The adults in my life modeled teaching, and so I mimicked them. As soon as my little sister could take on the role of my pupil I set up a school for her in the basement. I wrote on the chalkboard my parents had bought us as she sat in a red antique desk copying my letters and numbers onto paper. We practiced the ABCs and counting to 10. We learned colors, sang songs, played games. It was all a game, really, but for me it was very real. I was her teacher and she was my student. I loved every minute of it.

I would not say today that I love every minute of teaching. On the contrary, I spend much of my time being very uncomfortable, especially when it comes to discipline. I’ve found that yelling at students actually makes me feel dirty. It has somewhat of a dementor effect, as if some dark force swooped down upon me and sucked out my soul. I try not to yell or “be mean,” and in turn my students take advantage of my compassion. I’m learning, though, to use discipline in a more constructive and effective way, and as I become more comfortable with it, to use it as a tool rather than a whip. It still requires and immeasurable amount of energy, though. Teaching takes all of me, from lesson planning, to grading, to being up in front of a class for five hours a day. I plan five different hour-long presentations everyday, five days a week, for an audience that doesn’t want to be there and doesn’t want to listen. If you didn’t get it the first time, teaching is really fucking hard.

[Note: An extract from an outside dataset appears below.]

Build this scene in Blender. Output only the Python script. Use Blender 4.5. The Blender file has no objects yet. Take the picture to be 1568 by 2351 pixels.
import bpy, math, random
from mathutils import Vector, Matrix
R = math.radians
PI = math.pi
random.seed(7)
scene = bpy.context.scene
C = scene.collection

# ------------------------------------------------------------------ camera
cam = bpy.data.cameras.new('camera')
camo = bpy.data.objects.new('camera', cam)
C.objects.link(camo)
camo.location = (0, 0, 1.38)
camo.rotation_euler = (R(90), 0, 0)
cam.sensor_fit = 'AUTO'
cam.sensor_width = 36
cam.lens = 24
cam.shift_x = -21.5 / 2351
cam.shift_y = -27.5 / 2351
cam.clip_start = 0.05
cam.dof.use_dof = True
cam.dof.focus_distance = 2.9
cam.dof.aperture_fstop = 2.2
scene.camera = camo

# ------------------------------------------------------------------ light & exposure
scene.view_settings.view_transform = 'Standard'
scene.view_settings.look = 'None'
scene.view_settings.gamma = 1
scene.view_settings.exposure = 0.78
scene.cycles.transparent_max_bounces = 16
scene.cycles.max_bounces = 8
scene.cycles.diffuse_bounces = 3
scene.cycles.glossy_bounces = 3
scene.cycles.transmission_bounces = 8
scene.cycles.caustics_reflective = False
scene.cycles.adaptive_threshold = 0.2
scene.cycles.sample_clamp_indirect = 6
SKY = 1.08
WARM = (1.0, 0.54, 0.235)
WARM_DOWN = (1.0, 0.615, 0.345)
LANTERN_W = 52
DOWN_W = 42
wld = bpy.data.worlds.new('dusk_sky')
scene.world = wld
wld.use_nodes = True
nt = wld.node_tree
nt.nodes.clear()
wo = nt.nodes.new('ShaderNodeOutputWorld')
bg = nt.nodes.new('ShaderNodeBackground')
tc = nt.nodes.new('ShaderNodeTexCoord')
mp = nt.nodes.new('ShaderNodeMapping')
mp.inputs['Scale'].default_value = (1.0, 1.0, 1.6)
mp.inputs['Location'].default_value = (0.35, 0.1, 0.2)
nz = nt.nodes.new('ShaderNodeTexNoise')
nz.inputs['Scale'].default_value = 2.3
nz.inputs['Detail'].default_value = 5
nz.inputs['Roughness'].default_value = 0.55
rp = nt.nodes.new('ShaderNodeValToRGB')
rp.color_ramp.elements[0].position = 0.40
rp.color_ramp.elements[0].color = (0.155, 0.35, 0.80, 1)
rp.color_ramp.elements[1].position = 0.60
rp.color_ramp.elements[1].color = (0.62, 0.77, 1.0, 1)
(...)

That is why these two weeks of break are so needed. That is also why it’s been three months since I posted anything on this blog. By the end of the day, I’ve been talking for so long that I have no words left. Each day I am emptied. Only yoga and food and booze and sleep can replenish me. Well, only that and my students.

Ironically enough, the very soul-sucking, heart-wrenching, energy-depleting creatures that torment me all day are also the source of my happiness. Just as they make every day miserable, they make every day worth it. I live for the small moments—a student grasping a concept for the first time, a group of boys who are typically fighting working happily together, a student finding a typo in my own writing (we call them “word crimes”), a girl who used to be rude and disruptive slowly transforming into a kind and caring young woman, hugs and hellos from little ones who aren’t even my students, baking 84 Christmas cookies and watching my students eat them gleefully. The list is endless.

And so, during these two weeks, the truth is I will never set aside my teacher hat. I will think of my students, my lessons, books I’m teaching next quarter, things I need to do, activities to plan. I will talk about teaching at Christmas dinner, over coffee with old friends, here on this blog. I will tell stories and relive the worst and best moments of the past five months. Ms. Martin will not disappear. But in all honesty, she’s always been there, and she’s here to stay.